Są żniwa. Na czele resortu rolnictwa musi stanąć osoba kompetentna - tak Tomasz Dudziński z PiS uzasadniał nominację Wojciecha Mojzesowicza na ministra rolnictwa. Jednocześnie podkreślił, że Prawo i Sprawiedliwość nie zrywa koalicji. Coś innego mówi Samoobrona, która w resorcie chciała umieścić swojego kandydata.
Najpierw pojawiła się informacja, że Mojzesowicz zostanie doradcą społecznym prezydenta Lecha Kaczyńskiego. Po południu miał odebrać nominację. I uroczystość rzeczywiście się odbyła, ale polityk PiS dostał tekę ministra rolnictwa. Zajął miejsce, z którego wyrzucono Andrzeja Leppera.
To prztyczek w nos Samoobrony, która domagała się, by to jej oddano stanowisko szefa resortu. A do tego Andrzeja Leppera ma zastąpić polityk, który do PiS przyszedł z Samoobrony.
To może oznaczać definitywny koniec koalicji. A to dlatego, że stanowisko szefa resortu rolnictwa było w kręgu zainteresowań Samoobrony. Partia Leppera chciała tam umieścić Krzysztofa Sikorę. Był to jeden z warunków trwania sojuszu PiS-LiS.
"Jeżeli to się potwierdzi, to oznacza, że PiS zrywa koalicję" - komentował na gorąco w TVN24 Janusz Maksymiuk z Samoobrony. Ale pytany o reakcję jego partii, odpowiedział, że "reakcja może być tylko na sali sejmowej".
Już wcześniej polityk deklarował, że Samoobrona chce skrócenia kadencji parlamentu. I być może poprze wniosek o konstruktywne wotum nieufności dla rządu.

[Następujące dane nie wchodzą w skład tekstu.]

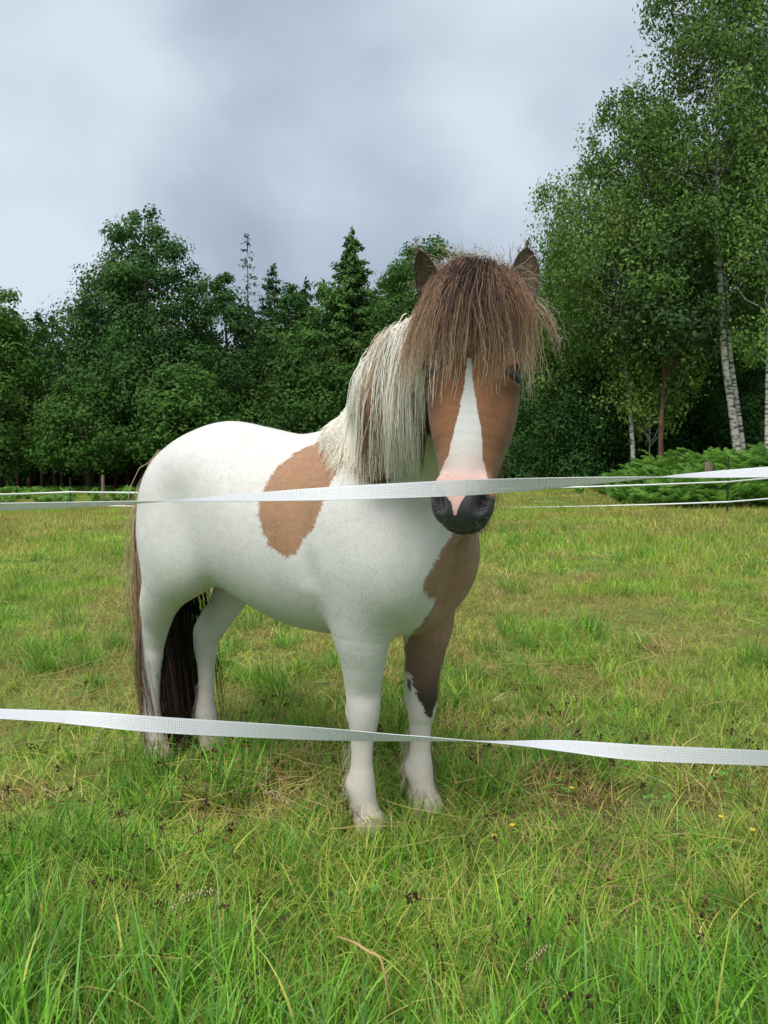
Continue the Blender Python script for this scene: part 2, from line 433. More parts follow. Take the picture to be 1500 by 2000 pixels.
# separate tussocks break the sward up: dry brown ones and dark green ones
def tussock(n, h0, h1, spread, pal, lean, droop, w0=.0016, w1=.0045):
    V, q, c = blades(n, h0, h1, w0, w1, spread * 2, lean, droop, pal, 5, 0.0, 0.0)
    return V, q, c
def tus_set(prefix, pals, hs, lean, droop):
    ms = []
    for k in range(6):
        r_ = np.random.default_rng(900 + k)
        V, q, c = tussock(110, hs[0], hs[1], 0.07, pals, lean, droop)
        ms.append(mesh_np('%s_%02d' % (prefix, k), V, [q], M_GRASSN, np.clip(c, 0.005, 0.8)))
    return mesh_variants(prefix, ms)
dry_t = tus_set('dry_tussock', [BR, ST2, ST, BR, Y1], (.05, .16), 1.3, 1.2)
grn_t = tus_set('green_tussock', [G1_, G2_, G2_, G4_, BLU], (.08, .20), .75, 1.3)
def strew(name, coll, n, d0, d1, thr, seed, smin_, smax_, zsc=1.0, **props):
    y = d0 * (d1 / d0) ** rng.random(n * 3); x = rng.uniform(-0.62, 0.62, n * 3) * y
    ok = (nz(x, y, 0.9, seed) + 0.5 * nz(x, y, 2.4, seed + 1) > thr) & clear_of_pony(x, y, 0.12)
    x, y = x[ok][:n], y[ok][:n]; m_ = len(x)
    s_ = rng.uniform(smin_, smax_, m_)
    scatter(name, coll, place(x, y), np.stack([rng.normal(size=m_) * .1, rng.normal(size=m_) * .1, rng.uniform(0, 6.283, m_)], -1), np.stack([s_, s_, s_ * zsc], -1), rng.integers(0, 6, m_), **props)
strew('dry_tussocks', dry_t, 250, 2.3, 13.0, 0.10, 51, 0.8, 1.6, zsc=0.6, label='flattened brown and straw-coloured grass tussocks in the pasture', category='grass', kind='stuff')
strew('green_tussocks', grn_t, 240, 1.9, 12.0, 0.05, 61, 0.7, 1.3, label='darker green grass tussocks dotted about the pasture', category='grass', kind='stuff')
# ================================================================ trees
M_LEAF = leaf_mat('tree_leaves', 0.30, 0.6, 0.10, None, 0.12)
M_NEEDLE = leaf_mat('conifer_needles', 0.12, 0.6, 0.2, None, 0.12)
def bark_mat(name, c0, c1, scale=(6, 6, 1.2)):
    m, n_, b = new_mat(name)
    tcn = n_.nodes.new('ShaderNodeTexCoord'); mp = n_.nodes.new('ShaderNodeMapping'); mp.inputs['Scale'].default_value = scale
    t = n_.nodes.new('ShaderNodeTexNoise'); t.inputs['Scale'].default_value = 3; t.inputs['Detail'].default_value = 6
    r = n_.nodes.new('ShaderNodeValToRGB'); r.color_ramp.elements[0].position = .35; r.color_ramp.elements[1].position = .65
    r.color_ramp.elements[0].color = (*c0, 1); r.color_ramp.elements[1].color = (*c1, 1)
    n_.links.new(tcn.outputs['Object'], mp.inputs[0]); n_.links.new(mp.outputs[0], t.inputs['Vector']); n_.links.new(t.outputs[0], r.inputs[0]); n_.links.new(r.outputs[0], b.inputs['Base Color'])
    bu = n_.nodes.new('ShaderNodeBump'); bu.inputs['Distance'].default_value = 0.03; n_.links.new(t.outputs[0], bu.inputs['Height']); n_.links.new(bu.outputs[0], b.inputs['Normal'])
    b.inputs['Roughness'].default_value = 0.9
    return m
M_BARK = bark_mat('grey_brown_bark', (0.05, 0.038, 0.028), (0.13, 0.10, 0.075))
M_PINE = bark_mat('reddish_pine_bark', (0.07, 0.035, 0.022), (0.22, 0.12, 0.075))
M_BIRCH = bark_mat('white_birch_bark', (0.075, 0.068, 0.058), (0.50, 0.48, 0.42), (1.6, 1.6, 5.0))
M_BIRCH.node_tree.nodes['Color Ramp'].color_ramp.elements[0].position = 0.40
M_BIRCH.node_tree.nodes['Color Ramp'].color_ramp.elements[1].position = 0.52

def leaf_quads(P_, size, out_dir, pal, r_, ratio=0.6, droop=0.0, ctint=None):
    n = len(P_)
    nrm = norm(out_dir + r_.normal(size=(n, 3)) * 0.38)
    a = norm(np.cross(nrm, r_.normal(size=(n, 3)))); a = norm(a + np.array([0, 0, -droop]))
    b = norm(np.cross(nrm, a))
    s = size * r_.uniform(0.6, 1.35, (n, 1))
    base = P_ - a * s * 0.5; tip_ = P_ + a * s * 0.5
    bend = nrm * s * 0.10
    V = np.stack([base, P_ + b * s * ratio * 0.5 + bend, tip_, P_ - b * s * ratio * 0.5 + bend], 1).reshape(-1, 3)
    q = np.arange(n * 4).reshape(-1, 4)
    pal = np.asarray(pal)
    c = pal[r_.choice(len(pal), n)] * r_.uniform(0.85, 1.15, (n, 1))
    if ctint is not None:
        c = c * ctint
    return V, q, np.repeat(np.clip(c, 0.004, 0.6), 4, 0)

def limb(P0, P1, r0, r1, sag, r_, n=7):
    t = np.linspace(0, 1, n)[:, None]
    P_ = P0 + (P1 - P0) * t
    P_[:, 2] += sag * np.sin(t[:, 0] * np.pi)
    P_[1:-1] += r_.normal(size=(n - 2, 3)) * 0.03 * np.linalg.norm(P1 - P0)
    return tube_np(P_, np.linspace(r0, r1, n), 5, False)

def merge(parts):
    V, Q_, T_, off = [], [], [], 0
    for p in parts:
        V.append(p[0]); Q_.append(np.asarray(p[1]).reshape(-1, 4) + off)
        if len(p) > 2 and len(p[2]): T_.append(p[2] + off)
        off += len(p[0])
    return np.vstack(V), np.vstack(Q_), (np.vstack(T_) if T_ else np.zeros((0, 3), int))

def broadleaf(seed, H, prof, trunk_r, ncl, nper, leaf, pal, bark, clr=(0.55, 1.1), trunk=None, flat=0.82, droop=0.1, inner=0.35, lump=0.25, second=None):
    """returns meshes trunk, limbs, crown; prof: rows of (height fraction, radius)"""
    r_ = np.random.default_rng(seed)
    prof = np.array(prof, float)
    if trunk is None:
        hz = np.linspace(0, 1, 9)
        trunk = np.stack([np.cumsum(r_.normal(size=9) * 0.012 * H * 0.25), np.cumsum(r_.normal(size=9) * 0.012 * H * 0.25), hz * H * 0.93], -1); trunk[0, :2] = 0
    trunk = catmull(trunk, 4)
    tz = trunk[:, 2]
    rad = trunk_r * np.clip(1 - (tz / (H * 0.97)) ** 0.8, 0.03, 1); rad[0] *= 1.35; rad[1] *= 1.12
    tparts = [tube_np(trunk, rad, 10)]
    if second is not None:
        s2 = catmull(second[0], 4)
        tparts.append(tube_np(s2, second[1] * np.clip(1 - np.linspace(0, 1, len(s2)) * 0.85, 0.08, 1), 9))
    def axis(z):
        return np.stack([np.interp(z, tz, trunk[:, 0]), np.interp(z, tz, trunk[:, 1]), z], -1)
    # clusters
    zf = np.interp(r_.random(ncl), np.cumsum(prof_w(prof)), np.linspace(prof[0, 0], prof[-1, 0], 60))
    R_ = np.interp(zf, prof[:, 0], prof[:, 1])
    az = r_.uniform(0, 2 * np.pi, ncl)
    rr = R_ * (inner + (1 - inner) * np.sqrt(r_.random(ncl))) * (1 + lump * vnoise(np.stack([np.cos(az) * 1.6, np.sin(az) * 1.6, zf * 6], -1) + seed, 3))
    cen = axis(zf * H) + np.stack([np.cos(az) * rr, np.sin(az) * rr, np.zeros(ncl)], -1)
    cr_ = r_.uniform(clr[0], clr[1], ncl) * np.clip(0.45 + R_ / prof[:, 1].max() * 0.7, 0.4, 1.1)
    k = np.repeat(np.arange(ncl), nper)
    dirs = norm(r_.normal(size=(len(k), 3)))
    u = r_.random(len(k)) ** 0.42 * np.clip(1 + 0.20 * r_.normal(size=len(k)), 0.3, 1.18)
    P_ = cen[k] + dirs * (u * cr_[k])[:, None] * np.array([1, 1, flat])
    P_[:, 2] -= droop * (1 - u) * cr_[k] * 0
    outd = norm(P_ - cen[k]) + np.array([0, 0, 0.5]) + 0.4 * norm(P_ - axis(P_[:, 2]))
    tint = r_.uniform(0.78, 1.25, (ncl, 1)) * np.array([1, 1, 1]) + r_.normal(size=(ncl, 1)) * np.array([0.08, 0.0, 0.03])
    okz = P_[:, 2] > 0.1
    V, q, c = leaf_quads(P_[okz], leaf, outd[okz], pal, r_, 0.62, droop, tint[k][okz])
    # limbs to a share of the clusters
    nl = min(ncl, 46)
    lp = []
    for i in r_.choice(ncl, nl, replace=False):
        z0 = max(0.12 * H, cen[i, 2] - (0.35 + 0.5 * r_.random()) * np.hypot(*(cen[i, :2] - axis(cen[i:i + 1, 2])[0, :2])) - 0.3)
        z0 = min(z0, H * 0.9)
        a0 = axis(np.array([z0]))[0]
        rb = np.interp(z0, tz, rad) * 0.45
        lp.append(limb(a0, cen[i], max(rb, 0.015), 0.008, 0.08 * np.linalg.norm(cen[i] - a0), r_))
    tm_ = merge(tparts); lm = merge(lp)
    return (mesh_np('trunk', tm_[0], [tm_[1], tm_[2]], bark), mesh_np('limbs', lm[0], [lm[1]], bark), mesh_np('crown', V, [q], M_LEAF, c, smooth=False))
def prof_w(prof):
    z = np.linspace(prof[0, 0], prof[-1, 0], 60)
    w = np.interp(z, prof[:, 0], prof[:, 1]) ** 1.5 + 0.02
    return w / w.sum()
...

PiS jednak przekonuje, że koalicja trwa. A nominację dla Mojzesowicza tłumaczy koniecznością chwili. Do tego krytykuje kandydaturę Krzysztofa Sikory, przedstawioną przez Samoobronę. Politykowi tej partii zarzuca brak kompetencji. "To próba zmuszenia Samoobrony do odpowiedzi na list premiera do Andrzeja Leppera, w którym zawarta była lista warunków dobrego rządzenia". Wśród nich była m.in. rezygnacja z powołania komisji śledczej ws. akcji CBA w resorcie rolnictwa.
O Mojzesowiczu zrobiło się głośno jesienią ubiegłego roku, kiedy światło dzienne ujrzały tzw. taśmy Renaty Beger. Na nagraniach widać było, jak politycy PiS, a jednocześnie ministrowie w kancelarii premiera - Mojzesowicz i Adam Lipiński - negocjują z posłanką Samoobrony przejście do PiS w zamian za stanowiska. Pod koniec października Mojzesowicz podał się do dymisji.